Problem statement
The material below should be written out in full and exactly; pictures stay out of the copy.
──────── Dataset extract
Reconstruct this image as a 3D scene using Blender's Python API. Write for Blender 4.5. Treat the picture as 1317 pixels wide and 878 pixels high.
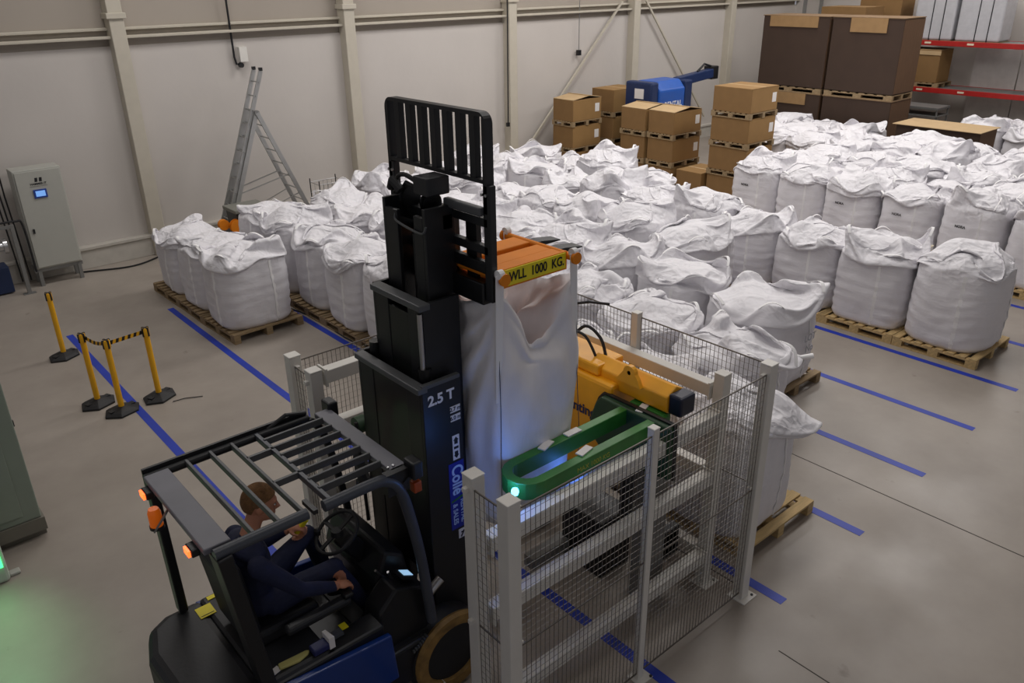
import bpy, bmesh, math, random
from mathutils import Vector, Matrix, noise
random.seed(7)
S = bpy.context.scene
for o in list(bpy.data.objects): bpy.data.objects.remove(o)
C = S.collection

# ---------------------------------------------------------------- camera
cam_d = bpy.data.cameras.new('camera'); cam = bpy.data.objects.new('camera', cam_d); C.objects.link(cam)
PITCH, ROLL, YAW, HEIGHT = .4247, -.0159, .8614, 5.0
fw = Vector((math.cos(PITCH)*math.cos(YAW), math.cos(PITCH)*math.sin(YAW), -math.sin(PITCH)))
r0 = Vector((math.sin(YAW), -math.cos(YAW), 0)); u0 = r0.cross(fw)
rr = r0*math.cos(ROLL)+u0*math.sin(ROLL); uu = -r0*math.sin(ROLL)+u0*math.cos(ROLL)
M = Matrix((rr, uu, -fw)).transposed().to_4x4(); M.translation = (0, 0, HEIGHT)
cam.matrix_world = M
cam_d.sensor_width = 36; cam_d.lens = 1040*36/1317; cam_d.clip_end = 200
S.camera = cam

# ---------------------------------------------------------------- world, lights, exposure
w = bpy.data.worlds.new('world'); S.world = w; w.use_nodes = True
w.node_tree.nodes['Background'].inputs[0].default_value = (.93, .93, 1, 1)
w.node_tree.nodes['Background'].inputs[1].default_value = .30
def area(name, loc, size, power, col=(1, .97, .95)):
    d = bpy.data.lights.new(name, 'AREA'); d.shape = 'RECTANGLE'; d.size, d.size_y = size; d.energy = power; d.color = col
    o = bpy.data.objects.new(name, d); C.objects.link(o); o.location = loc
    return o
for i, (x, y, p) in enumerate([(5, 13, 260), (13, 12.5, 460), (21, 12, 420), (10, 6, 300), (18, 6, 420), (26, 8, 300), (1, 8, 70), (4, 3, 90)]):
    area('ceiling_light', (x, y, 8.8), (4.5, 1.6), p)
S.view_settings.view_transform = 'Standard'; S.view_settings.look = 'None'; S.view_settings.gamma = 1
S.view_settings.exposure = -0.42; S.view_settings.use_curve_mapping = False

# ---------------------------------------------------------------- materials
MATS = {}
def srgb(c): return tuple(((v/255)/12.92 if v/255 <= .04045 else ((v/255+.055)/1.055)**2.4) for v in c)
def mat(name, col, rough=.6, metal=0, var=.06, scale=6, bump=0, bscale=40, emit=0, stretch=(1, 1, 1), coat=0, alpha=1, sub=0):
    if name in MATS: return MATS[name]
    m = bpy.data.materials.new(name); m.use_nodes = True; nt = m.node_tree; b = nt.nodes['Principled BSDF']
    c = srgb(col)
    tc = nt.nodes.new('ShaderNodeTexCoord'); mp = nt.nodes.new('ShaderNodeMapping'); mp.inputs['Scale'].default_value = stretch
    nt.links.new(tc.outputs['Object'], mp.inputs[0])
    n = nt.nodes.new('ShaderNodeTexNoise'); n.inputs['Scale'].default_value = scale; n.inputs['Detail'].default_value = 4
    nt.links.new(mp.outputs[0], n.inputs[0])
    rp = nt.nodes.new('ShaderNodeValToRGB'); e = rp.color_ramp.elements
    e[0].position = .3; e[1].position = .7
    e[0].color = (*[v*(1-var) for v in c], 1); e[1].color = (*[min(1, v*(1+var)) for v in c], 1)
    nt.links.new(n.outputs['Fac'], rp.inputs[0]); nt.links.new(rp.outputs[0], b.inputs['Base Color'])
    b.inputs['Roughness'].default_value = rough; b.inputs['Metallic'].default_value = metal
    b.inputs['Coat Weight'].default_value = coat
    if alpha < 1: b.inputs['Alpha'].default_value = alpha
    if emit: b.inputs['Emission Color'].default_value = (*c, 1); b.inputs['Emission Strength'].default_value = emit
    if bump:
        n2 = nt.nodes.new('ShaderNodeTexNoise'); n2.inputs['Scale'].default_value = bscale; n2.inputs['Detail'].default_value = 3
        nt.links.new(mp.outputs[0], n2.inputs[0])
        bp = nt.nodes.new('ShaderNodeBump'); bp.inputs['Strength'].default_value = bump; bp.inputs['Distance'].default_value = .02
        nt.links.new(n2.outputs['Fac'], bp.inputs['Height']); nt.links.new(bp.outputs[0], b.inputs['Normal'])
    MATS[name] = m; return m
wallm = mat('painted_wall', (196, 190, 184), .8, var=.04, scale=.5, bump=.1, bscale=8)
wallup = mat('upper_wall', (164, 155, 144), .8, var=.03, scale=.5)
colm = mat('painted_column', (192, 185, 170), .7, var=.03)
plm = mat('plinth_paint', (186, 181, 172), .7, var=.06)
def floor_mat():
    m = bpy.data.materials.new('polished_concrete'); m.use_nodes = True; nt = m.node_tree; b = nt.nodes['Principled BSDF']
    tc = nt.nodes.new('ShaderNodeTexCoord')
    def nz(scale, det, rough=.5):
        n = nt.nodes.new('ShaderNodeTexNoise'); n.inputs['Scale'].default_value = scale; n.inputs['Detail'].default_value = det; n.inputs['Roughness'].default_value = rough
        nt.links.new(tc.outputs['Object'], n.inputs[0]); return n
    def ramp(n, a, b_, ca, cb):
        r = nt.nodes.new('ShaderNodeValToRGB'); r.color_ramp.elements[0].position = a; r.color_ramp.elements[1].position = b_
        r.color_ramp.elements[0].color = (*ca, 1); r.color_ramp.elements[1].color = (*cb, 1)
        nt.links.new(n.outputs['Fac'], r.inputs[0]); return r
    base = ramp(nz(.55, 8, .62), .3, .72, srgb((142, 133, 124)), srgb((168, 159, 149)))
    sp = ramp(nz(3.3, 5), .69, .76, (1, 1, 1), (.72, .70, .68))
    mx = nt.nodes.new('ShaderNodeMixRGB'); mx.blend_type = 'MULTIPLY'; mx.inputs[0].default_value = 1
    nt.links.new(base.outputs[0], mx.inputs[1]); nt.links.new(sp.outputs[0], mx.inputs[2])
    nt.links.new(mx.outputs[0], b.inputs['Base Color'])
    rg = ramp(nz(1.2, 5), .35, .7, (.38,)*3, (.55,)*3); nt.links.new(rg.outputs[0], b.inputs['Roughness'])
    return m
floorm = floor_mat()
tapem = mat('blue_floor_tape', (24, 54, 168), .5, var=.14, scale=3)
bagm = mat('woven_polypropylene', (228, 226, 230), .62, var=.015, bump=.3, bscale=5, stretch=(1, 1, 5))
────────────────
Response
Reconstruct this image as a 3D scene using Blender's Python API. Write for Blender 4.5. Treat the picture as 1317 pixels wide and 878 pixels high.
import bpy, bmesh, math, random
from mathutils import Vector, Matrix, noise
random.seed(7)
S = bpy.context.scene
for o in list(bpy.data.objects): bpy.data.objects.remove(o)
C = S.collection

# ---------------------------------------------------------------- camera
cam_d = bpy.data.cameras.new('camera'); cam = bpy.data.objects.new('camera', cam_d); C.objects.link(cam)
PITCH, ROLL, YAW, HEIGHT = .4247, -.0159, .8614, 5.0
fw = Vector((math.cos(PITCH)*math.cos(YAW), math.cos(PITCH)*math.sin(YAW), -math.sin(PITCH)))
r0 = Vector((math.sin(YAW), -math.cos(YAW), 0)); u0 = r0.cross(fw)
rr = r0*math.cos(ROLL)+u0*math.sin(ROLL); uu = -r0*math.sin(ROLL)+u0*math.cos(ROLL)
M = Matrix((rr, uu, -fw)).transposed().to_4x4(); M.translation = (0, 0, HEIGHT)
cam.matrix_world = M
cam_d.sensor_width = 36; cam_d.lens = 1040*36/1317; cam_d.clip_end = 200
S.camera = cam

# ---------------------------------------------------------------- world, lights, exposure
w = bpy.data.worlds.new('world'); S.world = w; w.use_nodes = True
w.node_tree.nodes['Background'].inputs[0].default_value = (.93, .93, 1, 1)
w.node_tree.nodes['Background'].inputs[1].default_value = .30
def area(name, loc, size, power, col=(1, .97, .95)):
    d = bpy.data.lights.new(name, 'AREA'); d.shape = 'RECTANGLE'; d.size, d.size_y = size; d.energy = power; d.color = col
    o = bpy.data.objects.new(name, d); C.objects.link(o); o.location = loc
    return o
for i, (x, y, p) in enumerate([(5, 13, 260), (13, 12.5, 460), (21, 12, 420), (10, 6, 300), (18, 6, 420), (26, 8, 300), (1, 8, 70), (4, 3, 90)]):
    area('ceiling_light', (x, y, 8.8), (4.5, 1.6), p)
S.view_settings.view_transform = 'Standard'; S.view_settings.look = 'None'; S.view_settings.gamma = 1
S.view_settings.exposure = -0.42; S.view_settings.use_curve_mapping = False

# ---------------------------------------------------------------- materials
MATS = {}
def srgb(c): return tuple(((v/255)/12.92 if v/255 <= .04045 else ((v/255+.055)/1.055)**2.4) for v in c)
def mat(name, col, rough=.6, metal=0, var=.06, scale=6, bump=0, bscale=40, emit=0, stretch=(1, 1, 1), coat=0, alpha=1, sub=0):
    if name in MATS: return MATS[name]
    m = bpy.data.materials.new(name); m.use_nodes = True; nt = m.node_tree; b = nt.nodes['Principled BSDF']
    c = srgb(col)
    tc = nt.nodes.new('ShaderNodeTexCoord'); mp = nt.nodes.new('ShaderNodeMapping'); mp.inputs['Scale'].default_value = stretch
    nt.links.new(tc.outputs['Object'], mp.inputs[0])
    n = nt.nodes.new('ShaderNodeTexNoise'); n.inputs['Scale'].default_value = scale; n.inputs['Detail'].default_value = 4
    nt.links.new(mp.outputs[0], n.inputs[0])
    rp = nt.nodes.new('ShaderNodeValToRGB'); e = rp.color_ramp.elements
    e[0].position = .3; e[1].position = .7
    e[0].color = (*[v*(1-var) for v in c], 1); e[1].color = (*[min(1, v*(1+var)) for v in c], 1)
    nt.links.new(n.outputs['Fac'], rp.inputs[0]); nt.links.new(rp.outputs[0], b.inputs['Base Color'])
    b.inputs['Roughness'].default_value = rough; b.inputs['Metallic'].default_value = metal
    b.inputs['Coat Weight'].default_value = coat
    if alpha < 1: b.inputs['Alpha'].default_value = alpha
    if emit: b.inputs['Emission Color'].default_value = (*c, 1); b.inputs['Emission Strength'].default_value = emit
    if bump:
        n2 = nt.nodes.new('ShaderNodeTexNoise'); n2.inputs['Scale'].default_value = bscale; n2.inputs['Detail'].default_value = 3
        nt.links.new(mp.outputs[0], n2.inputs[0])
        bp = nt.nodes.new('ShaderNodeBump'); bp.inputs['Strength'].default_value = bump; bp.inputs['Distance'].default_value = .02
        nt.links.new(n2.outputs['Fac'], bp.inputs['Height']); nt.links.new(bp.outputs[0], b.inputs['Normal'])
    MATS[name] = m; return m
wallm = mat('painted_wall', (196, 190, 184), .8, var=.04, scale=.5, bump=.1, bscale=8)
wallup = mat('upper_wall', (164, 155, 144), .8, var=.03, scale=.5)
colm = mat('painted_column', (192, 185, 170), .7, var=.03)
plm = mat('plinth_paint', (186, 181, 172), .7, var=.06)
def floor_mat():
    m = bpy.data.materials.new('polished_concrete'); m.use_nodes = True; nt = m.node_tree; b = nt.nodes['Principled BSDF']
    tc = nt.nodes.new('ShaderNodeTexCoord')
    def nz(scale, det, rough=.5):
        n = nt.nodes.new('ShaderNodeTexNoise'); n.inputs['Scale'].default_value = scale; n.inputs['Detail'].default_value = det; n.inputs['Roughness'].default_value = rough
        nt.links.new(tc.outputs['Object'], n.inputs[0]); return n
    def ramp(n, a, b_, ca, cb):
        r = nt.nodes.new('ShaderNodeValToRGB'); r.color_ramp.elements[0].position = a; r.color_ramp.elements[1].position = b_
        r.color_ramp.elements[0].color = (*ca, 1); r.color_ramp.elements[1].color = (*cb, 1)
        nt.links.new(n.outputs['Fac'], r.inputs[0]); return r
    base = ramp(nz(.55, 8, .62), .3, .72, srgb((142, 133, 124)), srgb((168, 159, 149)))
    sp = ramp(nz(3.3, 5), .69, .76, (1, 1, 1), (.72, .70, .68))
    mx = nt.nodes.new('ShaderNodeMixRGB'); mx.blend_type = 'MULTIPLY'; mx.inputs[0].default_value = 1
    nt.links.new(base.outputs[0], mx.inputs[1]); nt.links.new(sp.outputs[0], mx.inputs[2])
    nt.links.new(mx.outputs[0], b.inputs['Base Color'])
    rg = ramp(nz(1.2, 5), .35, .7, (.38,)*3, (.55,)*3); nt.links.new(rg.outputs[0], b.inputs['Roughness'])
    return m
floorm = floor_mat()
tapem = mat('blue_floor_tape', (24, 54, 168), .5, var=.14, scale=3)
bagm = mat('woven_polypropylene', (228, 226, 230), .62, var=.015, bump=.3, bscale=5, stretch=(1, 1, 5))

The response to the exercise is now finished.